Answer: Yes, there have been some painted additions to it over the years. For example, a crown was added but later removed. Some angels were also painted alongside her, but they, too, later faded. Some other alleged additions or “touch-ups” to her face, etc., are not easy to verify.

This ought not to shake your faith in the tilma as authentic. In a way, it reinforces what is authentic about it. The actual and original image remains 500 years after its creation on a rough cactus cloth that should have disintegrated long ago. And painted additions have not stood the test of time, though the miraculous portions have. It still remains uncertain as to what comprises the original image. It does not seem to be paint or dye or colored fibers. It remains a mystery. Further, the astonishing details in the eyes of the Blessed Mother with Juan Diego and numerous others, refracted just as in a real human eye, are remarkable. So, what is clearly human artistry seems not to prevail, but what is seemingly miraculous perdures. This affirms rather than denigrates the authenticity of the true image.

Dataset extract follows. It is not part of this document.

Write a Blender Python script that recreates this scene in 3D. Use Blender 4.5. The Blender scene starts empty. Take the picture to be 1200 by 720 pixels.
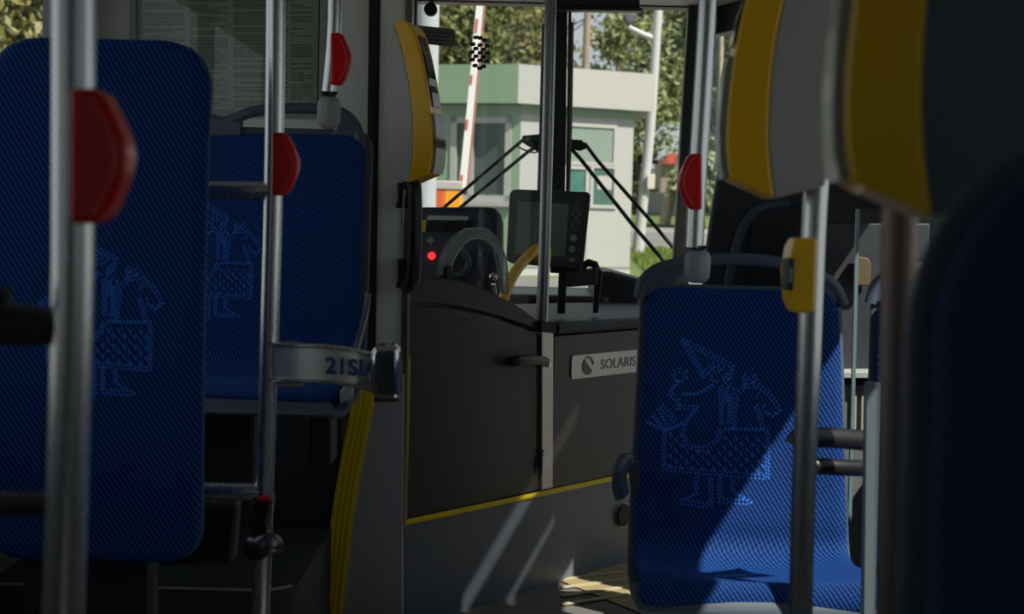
import bpy, bmesh, math, random
from mathutils import Vector, Matrix
random.seed(7)
C = bpy.context.scene.collection
SC = bpy.context.scene

# ---------------------------------------------------------------- camera
FPX = 1667.0
PITCH = math.radians(3.5); ROLL = 0.025
CAM = Vector((0, 0, 1.25))
fw = Vector((0, math.cos(PITCH), -math.sin(PITCH)))
up0 = Vector((0, math.sin(PITCH), math.cos(PITCH)))
rt0 = Vector((1, 0, 0))
rt = rt0*math.cos(ROLL) + up0*math.sin(ROLL)
upv = up0*math.cos(ROLL) - rt0*math.sin(ROLL)
cd = bpy.data.cameras.new('camera'); cam = bpy.data.objects.new('camera', cd); C.objects.link(cam)
cam.matrix_world = Matrix(((rt.x, upv.x, -fw.x, CAM.x), (rt.y, upv.y, -fw.y, CAM.y), (rt.z, upv.z, -fw.z, CAM.z), (0, 0, 0, 1)))
cd.sensor_width = 36; cd.lens = 36*FPX/1200; cd.clip_end = 500; cd.clip_start = .02
cd.dof.use_dof = True; cd.dof.focus_distance = 4.2; cd.dof.aperture_fstop = 5.0
SC.camera = cam

# ---------------------------------------------------------------- light
w = bpy.data.worlds.new('sky'); SC.world = w; w.use_nodes = True
bg = w.node_tree.nodes['Background']
bg.inputs[0].default_value = (.78, .85, .93, 1); bg.inputs[1].default_value = .66
SUN_DIR = Vector((-.5, .42, -.78)).normalized()
sl = bpy.data.lights.new('sun', 'SUN'); sl.energy = 6.8; sl.angle = .009; sl.color = (1, .93, .82)
so = bpy.data.objects.new('sun', sl); C.objects.link(so)
so.rotation_euler = SUN_DIR.to_track_quat('-Z', 'Y').to_euler(); so.location = (6, -6, 12)
SC.view_settings.view_transform = 'Standard'; SC.view_settings.look = 'None'
SC.view_settings.exposure = 0.0; SC.view_settings.gamma = 1; SC.view_settings.use_curve_mapping = False
SC.cycles.max_bounces = 8; SC.cycles.diffuse_bounces = 5; SC.cycles.transparent_max_bounces = 16
SC.cycles.use_denoising = True; SC.cycles.sample_clamp_indirect = 4

# ---------------------------------------------------------------- helpers
def ray(px, py): return fw + rt*((px-600)/FPX) - upv*((py-360)/FPX)
def P(px, py, d):
    r = ray(px, py); return CAM + r*(d/r.y)
A0 = Vector((-.1647, 4.4351, 0)); T = Vector((.6386, .7696, 0)); N = Vector((.7696, -.6386, 0)); UP = Vector((0, 0, 1))
def CP(px, py, off=0.0):
    r = ray(px, py); a = A0 + N*off
    return CAM + r*((a-CAM).dot(N)/r.dot(N))
def ZP(px, py, z):
    r = ray(px, py); return CAM + r*((z-CAM.z)/r.z)

def nodes(name):
    m = bpy.data.materials.new(name); m.use_nodes = True
    return m, m.node_tree, m.node_tree.nodes['Principled BSDF']
def mat(name, col, rough=.5, metal=0, noise=0, nscale=20, bump=0, emit=0, coat=0, spec=.5):
    m, nt, b = nodes(name)
    b.inputs['Base Color'].default_value = (*col, 1); b.inputs['Roughness'].default_value = rough
    b.inputs['Metallic'].default_value = metal; b.inputs['Coat Weight'].default_value = coat
    b.inputs['Specular IOR Level'].default_value = spec
    tc = nt.nodes.new('ShaderNodeTexCoord')
    nz = nt.nodes.new('ShaderNodeTexNoise'); nz.inputs['Scale'].default_value = nscale; nz.inputs['Detail'].default_value = 5
    nt.links.new(tc.outputs['Object'], nz.inputs['Vector'])
    mx = nt.nodes.new('ShaderNodeMix'); mx.data_type = 'RGBA'
    k = noise or .05
    mx.inputs[6].default_value = (*[c*(1-k) for c in col], 1); mx.inputs[7].default_value = (*[min(1, c*(1+k)) for c in col], 1)
    nt.links.new(nz.outputs['Fac'], mx.inputs[0]); nt.links.new(mx.outputs[2], b.inputs['Base Color'])
    if bump:
        bp = nt.nodes.new('ShaderNodeBump'); bp.inputs['Strength'].default_value = bump; bp.inputs['Distance'].default_value = .002
        nt.links.new(nz.outputs['Fac'], bp.inputs['Height']); nt.links.new(bp.outputs[0], b.inputs['Normal'])
    if emit:
        b.inputs['Emission Color'].default_value = (*col, 1); b.inputs['Emission Strength'].default_value = emit
    return m
def metal(name, col=(.55, .55, .56), rough=.24):
    m, nt, b = nodes(name)
    b.inputs['Base Color'].default_value = (*col, 1); b.inputs['Metallic'].default_value = 1
    tc = nt.nodes.new('ShaderNodeTexCoord'); mp = nt.nodes.new('ShaderNodeMapping'); mp.inputs['Scale'].default_value = (40, 40, 3)
    nz = nt.nodes.new('ShaderNodeTexNoise'); nz.inputs['Scale'].default_value = 8; nz.inputs['Detail'].default_value = 6
    nt.links.new(tc.outputs['Object'], mp.inputs[0]); nt.links.new(mp.outputs[0], nz.inputs['Vector'])
    mr = nt.nodes.new('ShaderNodeMapRange'); mr.inputs[3].default_value = rough-.012; mr.inputs[4].default_value = rough+.015
    nt.links.new(nz.outputs['Fac'], mr.inputs[0]); nt.links.new(mr.outputs[0], b.inputs['Roughness'])
    return m
def glass(name, tint=(.93, .97, .95), refl=1.0, rough=.0):
    m = bpy.data.materials.new(name); m.use_nodes = True; nt = m.node_tree; nt.nodes.clear()
    o = nt.nodes.new('ShaderNodeOutputMaterial'); mx = nt.nodes.new('ShaderNodeMixShader')
    t = nt.nodes.new('ShaderNodeBsdfTransparent'); t.inputs[0].default_value = (*tint, 1)
    g = nt.nodes.new('ShaderNodeBsdfGlossy'); g.inputs['Roughness'].default_value = rough
    f = nt.nodes.new('ShaderNodeFresnel'); f.inputs[0].default_value = 1.45
    mu = nt.nodes.new('ShaderNodeMath'); mu.operation = 'MULTIPLY'; mu.inputs[1].default_value = refl
    ge = nt.nodes.new('ShaderNodeNewGeometry'); fr = nt.nodes.new('ShaderNodeMath'); fr.operation = 'SUBTRACT'; fr.inputs[0].default_value = 1
    m2 = nt.nodes.new('ShaderNodeMath'); m2.operation = 'MULTIPLY'
    nt.links.new(ge.outputs['Backfacing'], fr.inputs[1]); nt.links.new(f.outputs[0], mu.inputs[0]); nt.links.new(mu.outputs[0], m2.inputs[0]); nt.links.new(fr.outputs[0], m2.inputs[1]); nt.links.new(m2.outputs[0], mx.inputs[0])
    nt.links.new(t.outputs[0], mx.inputs[1]); nt.links.new(g.outputs[0], mx.inputs[2]); nt.links.new(mx.outputs[0], o.inputs[0])
    return m
def fabric(name, dark, light):
    m, nt, b = nodes(name)
    b.inputs['Roughness'].default_value = .8; b.inputs['Sheen Weight'].default_value = .12; b.inputs['Sheen Tint'].default_value = (.05, .25, .9, 1)
    b.inputs['Specular IOR Level'].default_value = .25
    uv = nt.nodes.new('ShaderNodeUVMap'); uv.uv_map = 'UVMap'
    sx = nt.nodes.new('ShaderNodeSeparateXYZ'); nt.links.new(uv.outputs[0], sx.inputs[0])
    def M(op, a, bb):
        n = nt.nodes.new('ShaderNodeMath'); n.operation = op
        for i, v in enumerate((a, bb)):
            if v is None: continue
            if isinstance(v, (int, float)): n.inputs[i].default_value = v
            else: nt.links.new(v, n.inputs[i])
        return n.outputs[0]
    k = 2*math.pi/.0095
    u, v = sx.outputs[0], sx.outputs[1]
    a = M('SINE', M('MULTIPLY', M('ADD', u, M('MULTIPLY', v, .62)), k), None)
    c = M('SINE', M('MULTIPLY', M('SUBTRACT', M('MULTIPLY', u, .5), v), k*1.0), None)
    h = M('ADD', M('MULTIPLY', a, .40), M('ADD', M('MULTIPLY', c, .15), .5))
    cr = nt.nodes.new('ShaderNodeValToRGB'); cr.color_ramp.elements[0].position = .25; cr.color_ramp.elements[1].position = .8
    cr.color_ramp.elements[0].color = (*dark, 1); cr.color_ramp.elements[1].color = (*light, 1)
    nt.links.new(h, cr.inputs[0]); nt.links.new(cr.outputs[0], b.inputs['Base Color'])
    bp = nt.nodes.new('ShaderNodeBump'); bp.inputs['Strength'].default_value = .5; bp.inputs['Distance'].default_value = .0015
    nt.links.new(h, bp.inputs['Height']); nt.links.new(bp.outputs[0], b.inputs['Normal'])
    return m
def leafmat(name, cols):
    m, nt, b = nodes(name)
    b.inputs['Roughness'].default_value = .6
    g = nt.nodes.new('ShaderNodeNewGeometry'); cr = nt.nodes.new('ShaderNodeValToRGB')
    els = cr.color_ramp.elements
    while len(els) < len(cols): els.new(.5)
    for i, c in enumerate(cols): els[i].position = i/(len(cols)-1); els[i].color = (*c, 1)
    nt.links.new(g.outputs['Random Per Island'], cr.inputs[0]); nt.links.new(cr.outputs[0], b.inputs['Base Color'])
    tr = nt.nodes.new('ShaderNodeBsdfTranslucent'); nt.links.new(cr.outputs[0], tr.inputs[0])
    mx = nt.nodes.new('ShaderNodeMixShader'); mx.inputs[0].default_value = .35
    out = nt.nodes['Material Output']
    nt.links.new(b.outputs[0], mx.inputs[1]); nt.links.new(tr.outputs[0], mx.inputs[2]); nt.links.new(mx.outputs[0], out.inputs[0])
    return m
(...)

As for your observation that it seems impious to paint on the tilma, this is certainly the modern notion. We tend to leave historical and precious things untouched. But the more ancient approach was often to embellish and build glorious churches over holy sites, such as on places of the Nativity, Crucifixion and Resurrection. We encase simple relics in golden ostensoria, etc. It is also remarkable that the tilma and Shroud of Turin hung out in the open air for centuries before being encased in special containers to protect from the light and air. We, on the other hand, like to restore historical sites to their appearance at the time of the crucial events. Precious articles and documents are also preserved in careful ways. This, of course, makes the items more remote from the faithful, but it does protect them.

Moderation of news

Question: I watch a lot of cable news and read a lot of Catholic news. But how much is too much? I have heard that some Catholics I know have largely unplugged from all but a very few news sources. But shouldn’t we be informed? Any thoughts?

Gerald Morriset, Cape May, New Jersey

Answer: As with many things of this sort, there are prudential judgments involved. There are some people who need to stay up with the news in government or in the Church since they need that information to lead, or to give comment or advice. Others, however, are less required to keep up with all the details.

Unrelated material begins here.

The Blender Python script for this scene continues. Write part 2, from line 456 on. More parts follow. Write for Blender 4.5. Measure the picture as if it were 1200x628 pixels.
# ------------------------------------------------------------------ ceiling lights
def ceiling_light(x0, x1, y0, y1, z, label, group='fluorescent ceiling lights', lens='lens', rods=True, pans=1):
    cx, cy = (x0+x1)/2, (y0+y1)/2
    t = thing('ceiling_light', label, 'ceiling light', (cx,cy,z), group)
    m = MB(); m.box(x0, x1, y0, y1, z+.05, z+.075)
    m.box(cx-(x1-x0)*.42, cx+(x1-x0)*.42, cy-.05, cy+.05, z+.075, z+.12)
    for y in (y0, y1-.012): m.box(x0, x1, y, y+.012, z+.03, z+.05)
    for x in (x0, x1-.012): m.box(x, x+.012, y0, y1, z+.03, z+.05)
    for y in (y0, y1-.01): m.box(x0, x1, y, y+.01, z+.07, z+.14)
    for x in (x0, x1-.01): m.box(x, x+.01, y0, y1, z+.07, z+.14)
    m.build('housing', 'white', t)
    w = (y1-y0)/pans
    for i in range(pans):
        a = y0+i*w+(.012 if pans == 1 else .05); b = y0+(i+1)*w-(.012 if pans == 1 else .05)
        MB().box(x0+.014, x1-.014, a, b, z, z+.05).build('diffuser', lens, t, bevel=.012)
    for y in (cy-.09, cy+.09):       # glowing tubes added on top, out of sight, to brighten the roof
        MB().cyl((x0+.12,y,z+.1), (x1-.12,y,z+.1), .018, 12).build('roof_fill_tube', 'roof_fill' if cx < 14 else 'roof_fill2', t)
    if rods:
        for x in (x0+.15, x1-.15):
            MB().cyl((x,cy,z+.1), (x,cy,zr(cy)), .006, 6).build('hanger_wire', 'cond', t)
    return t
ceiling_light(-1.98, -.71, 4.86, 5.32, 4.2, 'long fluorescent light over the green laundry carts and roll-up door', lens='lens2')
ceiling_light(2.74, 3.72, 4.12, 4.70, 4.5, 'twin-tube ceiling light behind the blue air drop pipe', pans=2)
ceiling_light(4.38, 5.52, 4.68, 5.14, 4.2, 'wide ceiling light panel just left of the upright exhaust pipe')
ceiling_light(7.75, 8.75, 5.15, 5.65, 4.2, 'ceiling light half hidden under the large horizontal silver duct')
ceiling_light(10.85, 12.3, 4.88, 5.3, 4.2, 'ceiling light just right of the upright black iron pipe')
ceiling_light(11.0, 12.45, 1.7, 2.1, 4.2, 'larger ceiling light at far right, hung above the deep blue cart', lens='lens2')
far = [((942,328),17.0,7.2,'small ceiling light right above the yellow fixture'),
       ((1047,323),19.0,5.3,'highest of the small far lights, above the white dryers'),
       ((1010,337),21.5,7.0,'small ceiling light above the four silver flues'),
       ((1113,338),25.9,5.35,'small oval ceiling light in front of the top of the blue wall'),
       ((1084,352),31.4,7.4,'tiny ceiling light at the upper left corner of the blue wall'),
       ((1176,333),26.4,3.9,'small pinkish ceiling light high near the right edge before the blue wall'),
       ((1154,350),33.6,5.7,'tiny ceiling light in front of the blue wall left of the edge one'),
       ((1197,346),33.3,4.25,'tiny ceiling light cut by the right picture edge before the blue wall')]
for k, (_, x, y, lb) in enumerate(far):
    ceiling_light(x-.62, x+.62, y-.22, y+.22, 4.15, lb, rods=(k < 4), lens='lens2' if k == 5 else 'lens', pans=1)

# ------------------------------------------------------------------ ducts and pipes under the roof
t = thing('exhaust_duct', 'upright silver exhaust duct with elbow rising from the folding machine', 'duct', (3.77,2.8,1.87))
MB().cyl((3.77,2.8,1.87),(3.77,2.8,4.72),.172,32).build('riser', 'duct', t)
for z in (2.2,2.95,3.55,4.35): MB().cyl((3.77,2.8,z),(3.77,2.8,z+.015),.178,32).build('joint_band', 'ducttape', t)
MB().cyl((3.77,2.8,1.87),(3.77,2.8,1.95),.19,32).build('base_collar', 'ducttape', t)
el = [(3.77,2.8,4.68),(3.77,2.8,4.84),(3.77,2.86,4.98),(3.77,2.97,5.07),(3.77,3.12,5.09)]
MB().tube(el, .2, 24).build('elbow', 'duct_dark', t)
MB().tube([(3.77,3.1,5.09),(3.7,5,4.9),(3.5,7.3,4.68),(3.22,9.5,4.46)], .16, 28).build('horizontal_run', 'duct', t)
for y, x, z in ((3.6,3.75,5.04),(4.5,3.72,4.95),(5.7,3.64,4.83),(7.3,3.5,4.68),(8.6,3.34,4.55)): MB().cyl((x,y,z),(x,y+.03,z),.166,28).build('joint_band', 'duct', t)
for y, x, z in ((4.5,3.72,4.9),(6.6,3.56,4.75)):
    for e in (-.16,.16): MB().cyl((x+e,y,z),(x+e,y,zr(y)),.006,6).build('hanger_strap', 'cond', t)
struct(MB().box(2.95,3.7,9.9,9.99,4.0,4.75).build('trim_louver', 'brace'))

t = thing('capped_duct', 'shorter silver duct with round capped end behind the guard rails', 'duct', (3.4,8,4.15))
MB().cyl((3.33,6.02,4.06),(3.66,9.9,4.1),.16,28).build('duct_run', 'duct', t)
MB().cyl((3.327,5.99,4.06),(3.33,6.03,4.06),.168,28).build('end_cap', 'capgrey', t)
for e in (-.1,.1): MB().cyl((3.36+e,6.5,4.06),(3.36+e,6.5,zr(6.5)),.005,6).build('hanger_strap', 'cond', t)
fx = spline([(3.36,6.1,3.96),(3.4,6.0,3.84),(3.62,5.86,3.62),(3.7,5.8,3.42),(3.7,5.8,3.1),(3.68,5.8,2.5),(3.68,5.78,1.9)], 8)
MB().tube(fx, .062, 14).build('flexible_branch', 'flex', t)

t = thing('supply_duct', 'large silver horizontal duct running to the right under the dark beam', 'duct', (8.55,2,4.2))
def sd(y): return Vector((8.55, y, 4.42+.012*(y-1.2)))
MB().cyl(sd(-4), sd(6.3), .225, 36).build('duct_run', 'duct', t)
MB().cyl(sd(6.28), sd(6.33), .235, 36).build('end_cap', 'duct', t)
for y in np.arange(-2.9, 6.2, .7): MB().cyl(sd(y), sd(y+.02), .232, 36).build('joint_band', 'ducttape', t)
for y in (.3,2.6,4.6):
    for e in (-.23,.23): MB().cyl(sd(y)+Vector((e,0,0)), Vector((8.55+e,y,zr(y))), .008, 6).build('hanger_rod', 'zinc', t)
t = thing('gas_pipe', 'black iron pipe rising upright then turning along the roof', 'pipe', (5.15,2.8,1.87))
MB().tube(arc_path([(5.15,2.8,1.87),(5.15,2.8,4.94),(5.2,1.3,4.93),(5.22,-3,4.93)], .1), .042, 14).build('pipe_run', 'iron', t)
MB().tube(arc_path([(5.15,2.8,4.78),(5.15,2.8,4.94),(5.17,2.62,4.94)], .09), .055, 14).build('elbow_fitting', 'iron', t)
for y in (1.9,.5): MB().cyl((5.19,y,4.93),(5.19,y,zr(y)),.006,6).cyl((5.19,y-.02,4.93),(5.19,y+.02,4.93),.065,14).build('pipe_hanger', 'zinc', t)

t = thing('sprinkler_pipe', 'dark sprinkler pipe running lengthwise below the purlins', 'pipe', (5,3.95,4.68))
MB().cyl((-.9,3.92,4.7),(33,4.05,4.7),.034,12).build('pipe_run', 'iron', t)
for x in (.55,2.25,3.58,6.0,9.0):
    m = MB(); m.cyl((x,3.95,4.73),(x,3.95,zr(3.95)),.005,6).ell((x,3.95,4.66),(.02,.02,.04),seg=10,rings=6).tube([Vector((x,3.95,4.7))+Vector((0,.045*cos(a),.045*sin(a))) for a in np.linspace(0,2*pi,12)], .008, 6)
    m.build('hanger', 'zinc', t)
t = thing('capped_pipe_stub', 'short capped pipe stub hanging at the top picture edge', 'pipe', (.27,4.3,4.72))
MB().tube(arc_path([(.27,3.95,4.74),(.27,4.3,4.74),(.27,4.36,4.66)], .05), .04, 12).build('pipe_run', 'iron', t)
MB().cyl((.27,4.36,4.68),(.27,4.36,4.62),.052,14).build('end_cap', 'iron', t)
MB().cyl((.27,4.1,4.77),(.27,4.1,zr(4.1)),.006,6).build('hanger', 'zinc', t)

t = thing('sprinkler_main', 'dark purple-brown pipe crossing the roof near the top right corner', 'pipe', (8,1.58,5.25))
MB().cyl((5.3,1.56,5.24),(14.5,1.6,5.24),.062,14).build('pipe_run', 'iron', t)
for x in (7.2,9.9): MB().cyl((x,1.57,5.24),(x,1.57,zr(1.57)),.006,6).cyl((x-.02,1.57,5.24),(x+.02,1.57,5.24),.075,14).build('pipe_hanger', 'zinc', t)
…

Many, if not most, are not required to spend extensive time watching the extended coverage and what some call the political theatre that is daily fare on cable news. Likewise, many do not need to know all the details of the latest debates inside the Church, between theologians, bishops, lay groups, etc. Too steady a diet of all this drama can leave people angry, discouraged or even bitter and divisive. And besides, there isn’t much one can do about political divisions or Church debates. You will know something by its fruits. If staying informed helps you to pray and equips you to make a difference, it is a good thing. If it causes anger and bitterness, it may be time to limit exposure and get just the essentials.

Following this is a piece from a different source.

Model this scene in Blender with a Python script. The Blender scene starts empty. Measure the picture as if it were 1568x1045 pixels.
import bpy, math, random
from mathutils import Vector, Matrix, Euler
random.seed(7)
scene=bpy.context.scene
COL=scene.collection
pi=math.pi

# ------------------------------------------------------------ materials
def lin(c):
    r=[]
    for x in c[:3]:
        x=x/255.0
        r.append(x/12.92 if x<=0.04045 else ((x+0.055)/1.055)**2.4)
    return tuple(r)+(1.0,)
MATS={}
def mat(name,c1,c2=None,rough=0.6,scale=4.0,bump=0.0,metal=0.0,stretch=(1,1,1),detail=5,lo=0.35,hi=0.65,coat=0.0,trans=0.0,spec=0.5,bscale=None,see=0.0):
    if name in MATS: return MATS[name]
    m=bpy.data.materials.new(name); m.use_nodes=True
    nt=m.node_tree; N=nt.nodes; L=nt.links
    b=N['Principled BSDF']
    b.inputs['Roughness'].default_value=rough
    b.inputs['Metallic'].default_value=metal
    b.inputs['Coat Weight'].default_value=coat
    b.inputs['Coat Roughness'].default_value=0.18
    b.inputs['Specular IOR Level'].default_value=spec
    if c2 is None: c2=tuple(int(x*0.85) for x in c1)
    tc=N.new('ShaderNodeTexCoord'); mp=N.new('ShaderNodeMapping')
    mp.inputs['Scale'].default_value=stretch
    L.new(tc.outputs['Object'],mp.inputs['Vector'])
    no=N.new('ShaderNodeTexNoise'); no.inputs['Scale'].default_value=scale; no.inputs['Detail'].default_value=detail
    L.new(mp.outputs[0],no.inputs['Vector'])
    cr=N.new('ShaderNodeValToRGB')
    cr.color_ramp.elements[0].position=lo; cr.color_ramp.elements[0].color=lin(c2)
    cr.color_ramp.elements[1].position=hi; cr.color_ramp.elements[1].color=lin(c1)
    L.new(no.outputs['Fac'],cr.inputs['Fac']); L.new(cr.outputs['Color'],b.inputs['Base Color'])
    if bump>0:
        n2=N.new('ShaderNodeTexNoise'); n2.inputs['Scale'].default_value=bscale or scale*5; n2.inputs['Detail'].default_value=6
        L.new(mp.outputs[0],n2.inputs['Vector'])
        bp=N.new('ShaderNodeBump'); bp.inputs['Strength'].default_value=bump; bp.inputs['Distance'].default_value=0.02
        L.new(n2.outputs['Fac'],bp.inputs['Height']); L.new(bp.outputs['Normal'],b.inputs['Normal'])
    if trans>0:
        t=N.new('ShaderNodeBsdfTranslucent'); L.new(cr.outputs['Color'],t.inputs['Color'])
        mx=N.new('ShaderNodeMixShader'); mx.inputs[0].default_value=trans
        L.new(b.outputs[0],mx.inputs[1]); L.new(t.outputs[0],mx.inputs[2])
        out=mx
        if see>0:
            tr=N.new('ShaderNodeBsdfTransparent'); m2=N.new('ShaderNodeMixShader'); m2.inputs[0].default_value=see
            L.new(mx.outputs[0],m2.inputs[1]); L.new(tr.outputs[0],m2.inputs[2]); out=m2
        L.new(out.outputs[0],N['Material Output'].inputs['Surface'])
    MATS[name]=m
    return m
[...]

One of the weapons of the devil is to have us focus on what we cannot change so that we do not focus on what we can change. Most of us have plenty of work to do in our own lives and families, which should be our focus rather than what is wrong or controversial with everyone else or every level of the Church or government. A weekly review of a paper such as Our Sunday Visitor or a quick glance at a news aggregator service is likely enough information for the average person.

Again, there are some who need to know more, but for most, moderation is the key.